Tell how many lines have the string "that" in them, and write nothing besides the number.

▶ **Task material**
==========

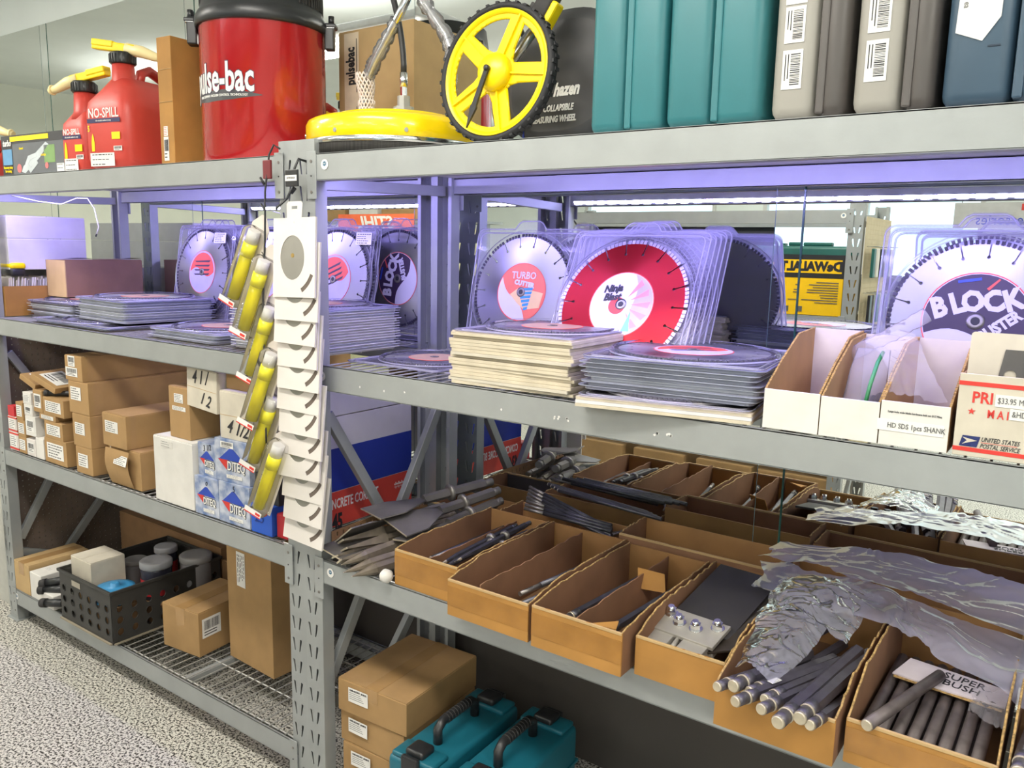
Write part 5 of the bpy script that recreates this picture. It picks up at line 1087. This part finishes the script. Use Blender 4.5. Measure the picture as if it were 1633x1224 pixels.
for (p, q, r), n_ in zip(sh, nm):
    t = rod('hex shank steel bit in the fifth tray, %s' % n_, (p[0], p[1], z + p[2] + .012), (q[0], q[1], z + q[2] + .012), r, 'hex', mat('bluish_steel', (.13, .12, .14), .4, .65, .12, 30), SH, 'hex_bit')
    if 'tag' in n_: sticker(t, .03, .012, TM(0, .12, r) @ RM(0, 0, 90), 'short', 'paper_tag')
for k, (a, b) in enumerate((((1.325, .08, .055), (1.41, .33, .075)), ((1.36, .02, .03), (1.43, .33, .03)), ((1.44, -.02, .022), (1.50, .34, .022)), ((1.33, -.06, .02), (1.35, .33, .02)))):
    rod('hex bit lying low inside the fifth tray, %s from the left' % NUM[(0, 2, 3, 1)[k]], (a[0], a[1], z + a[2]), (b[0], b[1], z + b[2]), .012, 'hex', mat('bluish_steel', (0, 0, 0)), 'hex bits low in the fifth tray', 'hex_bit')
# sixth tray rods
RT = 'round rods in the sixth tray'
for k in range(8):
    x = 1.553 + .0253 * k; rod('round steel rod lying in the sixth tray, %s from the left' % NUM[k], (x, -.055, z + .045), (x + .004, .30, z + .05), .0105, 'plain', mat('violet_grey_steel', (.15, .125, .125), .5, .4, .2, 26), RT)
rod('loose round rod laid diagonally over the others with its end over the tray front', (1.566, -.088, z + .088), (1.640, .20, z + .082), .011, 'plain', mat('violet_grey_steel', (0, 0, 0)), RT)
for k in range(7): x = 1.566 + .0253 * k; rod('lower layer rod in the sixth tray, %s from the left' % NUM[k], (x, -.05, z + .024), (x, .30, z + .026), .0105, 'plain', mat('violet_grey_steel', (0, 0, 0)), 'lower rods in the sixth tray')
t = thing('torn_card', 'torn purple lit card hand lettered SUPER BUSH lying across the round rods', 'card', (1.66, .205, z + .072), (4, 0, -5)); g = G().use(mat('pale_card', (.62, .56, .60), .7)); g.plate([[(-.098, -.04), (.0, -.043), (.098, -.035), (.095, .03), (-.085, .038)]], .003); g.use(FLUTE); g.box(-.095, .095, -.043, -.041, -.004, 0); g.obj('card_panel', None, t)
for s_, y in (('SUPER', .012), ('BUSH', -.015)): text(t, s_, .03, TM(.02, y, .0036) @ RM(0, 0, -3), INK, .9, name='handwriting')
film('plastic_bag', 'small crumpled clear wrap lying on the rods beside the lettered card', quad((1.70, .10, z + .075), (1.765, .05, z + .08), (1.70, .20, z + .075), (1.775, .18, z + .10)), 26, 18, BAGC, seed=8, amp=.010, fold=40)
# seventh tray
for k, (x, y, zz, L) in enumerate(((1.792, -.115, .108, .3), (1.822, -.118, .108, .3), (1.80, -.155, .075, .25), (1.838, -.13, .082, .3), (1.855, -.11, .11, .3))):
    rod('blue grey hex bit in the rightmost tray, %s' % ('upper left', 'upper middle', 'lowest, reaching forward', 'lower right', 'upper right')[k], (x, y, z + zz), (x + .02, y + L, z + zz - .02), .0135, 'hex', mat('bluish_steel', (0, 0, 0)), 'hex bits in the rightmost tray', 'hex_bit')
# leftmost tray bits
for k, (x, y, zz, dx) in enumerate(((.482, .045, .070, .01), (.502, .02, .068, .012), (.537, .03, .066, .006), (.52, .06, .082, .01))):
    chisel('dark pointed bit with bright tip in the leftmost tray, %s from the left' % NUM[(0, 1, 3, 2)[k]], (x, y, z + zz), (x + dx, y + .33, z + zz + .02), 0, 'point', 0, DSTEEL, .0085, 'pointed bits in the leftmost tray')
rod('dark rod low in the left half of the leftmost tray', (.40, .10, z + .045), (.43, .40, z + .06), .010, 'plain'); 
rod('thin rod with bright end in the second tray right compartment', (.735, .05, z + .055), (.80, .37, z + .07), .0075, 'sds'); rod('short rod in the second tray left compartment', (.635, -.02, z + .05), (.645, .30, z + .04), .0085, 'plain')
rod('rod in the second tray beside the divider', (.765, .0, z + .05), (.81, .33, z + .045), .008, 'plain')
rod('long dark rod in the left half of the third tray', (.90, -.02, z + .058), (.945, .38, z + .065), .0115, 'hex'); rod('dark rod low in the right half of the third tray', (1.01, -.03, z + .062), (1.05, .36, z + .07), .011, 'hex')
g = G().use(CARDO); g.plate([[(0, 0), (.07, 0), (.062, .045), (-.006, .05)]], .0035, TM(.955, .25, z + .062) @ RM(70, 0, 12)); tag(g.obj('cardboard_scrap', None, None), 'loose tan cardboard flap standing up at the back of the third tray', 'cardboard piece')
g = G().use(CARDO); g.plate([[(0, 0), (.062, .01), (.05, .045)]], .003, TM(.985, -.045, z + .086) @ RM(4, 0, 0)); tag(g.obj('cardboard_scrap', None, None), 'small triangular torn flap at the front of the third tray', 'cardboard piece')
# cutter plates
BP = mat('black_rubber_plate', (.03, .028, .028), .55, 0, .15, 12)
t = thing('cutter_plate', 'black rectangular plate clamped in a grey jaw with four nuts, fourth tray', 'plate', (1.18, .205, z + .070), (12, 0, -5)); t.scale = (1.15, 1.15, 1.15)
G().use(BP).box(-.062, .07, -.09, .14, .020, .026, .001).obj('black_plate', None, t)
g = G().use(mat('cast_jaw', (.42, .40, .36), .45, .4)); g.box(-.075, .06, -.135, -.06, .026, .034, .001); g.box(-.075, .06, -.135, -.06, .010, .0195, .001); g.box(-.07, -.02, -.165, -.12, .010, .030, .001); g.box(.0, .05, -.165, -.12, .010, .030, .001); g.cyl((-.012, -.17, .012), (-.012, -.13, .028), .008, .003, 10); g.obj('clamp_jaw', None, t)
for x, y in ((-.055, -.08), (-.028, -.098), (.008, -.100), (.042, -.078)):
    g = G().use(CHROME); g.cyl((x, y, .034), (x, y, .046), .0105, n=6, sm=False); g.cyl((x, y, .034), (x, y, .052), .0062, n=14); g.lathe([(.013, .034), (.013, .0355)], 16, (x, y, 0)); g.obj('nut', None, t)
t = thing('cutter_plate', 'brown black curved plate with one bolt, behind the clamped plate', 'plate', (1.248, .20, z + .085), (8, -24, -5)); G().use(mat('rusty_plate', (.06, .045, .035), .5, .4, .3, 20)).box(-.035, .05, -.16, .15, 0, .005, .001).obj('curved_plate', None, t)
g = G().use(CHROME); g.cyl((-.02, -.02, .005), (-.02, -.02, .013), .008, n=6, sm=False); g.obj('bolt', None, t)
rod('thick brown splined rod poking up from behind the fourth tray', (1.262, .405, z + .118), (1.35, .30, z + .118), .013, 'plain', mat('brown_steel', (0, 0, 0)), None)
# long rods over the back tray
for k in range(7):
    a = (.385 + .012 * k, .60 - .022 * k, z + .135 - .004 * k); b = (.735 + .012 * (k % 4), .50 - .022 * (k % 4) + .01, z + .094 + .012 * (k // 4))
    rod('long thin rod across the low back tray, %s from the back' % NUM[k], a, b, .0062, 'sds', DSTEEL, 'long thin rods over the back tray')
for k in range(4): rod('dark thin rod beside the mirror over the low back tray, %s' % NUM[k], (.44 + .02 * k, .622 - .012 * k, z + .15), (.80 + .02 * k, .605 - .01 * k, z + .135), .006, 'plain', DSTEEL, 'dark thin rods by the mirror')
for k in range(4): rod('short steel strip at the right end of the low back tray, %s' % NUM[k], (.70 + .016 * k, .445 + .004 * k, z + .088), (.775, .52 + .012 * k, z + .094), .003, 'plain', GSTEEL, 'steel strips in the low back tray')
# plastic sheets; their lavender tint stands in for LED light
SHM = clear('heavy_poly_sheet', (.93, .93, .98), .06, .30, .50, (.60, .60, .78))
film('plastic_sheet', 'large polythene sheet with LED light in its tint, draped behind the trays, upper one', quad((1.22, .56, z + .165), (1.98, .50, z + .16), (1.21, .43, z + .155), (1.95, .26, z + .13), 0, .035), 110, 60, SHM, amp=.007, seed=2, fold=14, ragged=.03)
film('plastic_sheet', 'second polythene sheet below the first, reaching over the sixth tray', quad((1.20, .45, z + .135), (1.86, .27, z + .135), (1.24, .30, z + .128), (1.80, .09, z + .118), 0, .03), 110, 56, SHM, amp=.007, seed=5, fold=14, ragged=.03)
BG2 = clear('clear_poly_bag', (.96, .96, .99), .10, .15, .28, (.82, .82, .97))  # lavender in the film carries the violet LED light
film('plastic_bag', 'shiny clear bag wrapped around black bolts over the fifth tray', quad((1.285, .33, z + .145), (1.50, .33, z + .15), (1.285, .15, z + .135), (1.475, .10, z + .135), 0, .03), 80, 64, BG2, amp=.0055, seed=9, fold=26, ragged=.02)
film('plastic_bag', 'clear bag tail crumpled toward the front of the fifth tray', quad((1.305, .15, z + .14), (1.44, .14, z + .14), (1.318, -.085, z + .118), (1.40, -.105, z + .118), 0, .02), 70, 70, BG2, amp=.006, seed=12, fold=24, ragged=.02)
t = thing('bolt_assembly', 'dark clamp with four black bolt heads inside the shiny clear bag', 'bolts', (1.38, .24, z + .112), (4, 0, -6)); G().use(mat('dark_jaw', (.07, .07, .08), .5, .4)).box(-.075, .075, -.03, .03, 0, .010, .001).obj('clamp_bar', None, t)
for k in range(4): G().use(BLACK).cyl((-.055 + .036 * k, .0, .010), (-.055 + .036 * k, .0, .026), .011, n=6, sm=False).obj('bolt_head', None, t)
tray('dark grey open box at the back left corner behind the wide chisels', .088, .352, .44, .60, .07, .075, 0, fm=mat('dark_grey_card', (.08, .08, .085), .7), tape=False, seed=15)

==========

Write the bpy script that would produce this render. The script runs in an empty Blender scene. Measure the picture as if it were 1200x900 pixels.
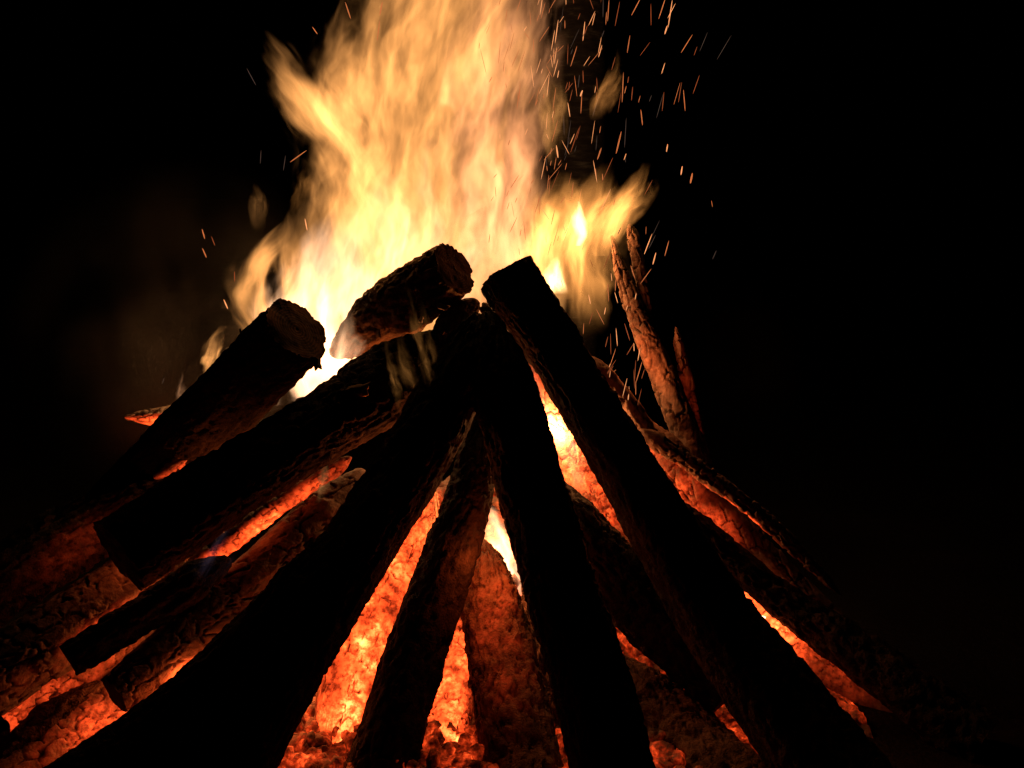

==========

▶ **Full answer**
2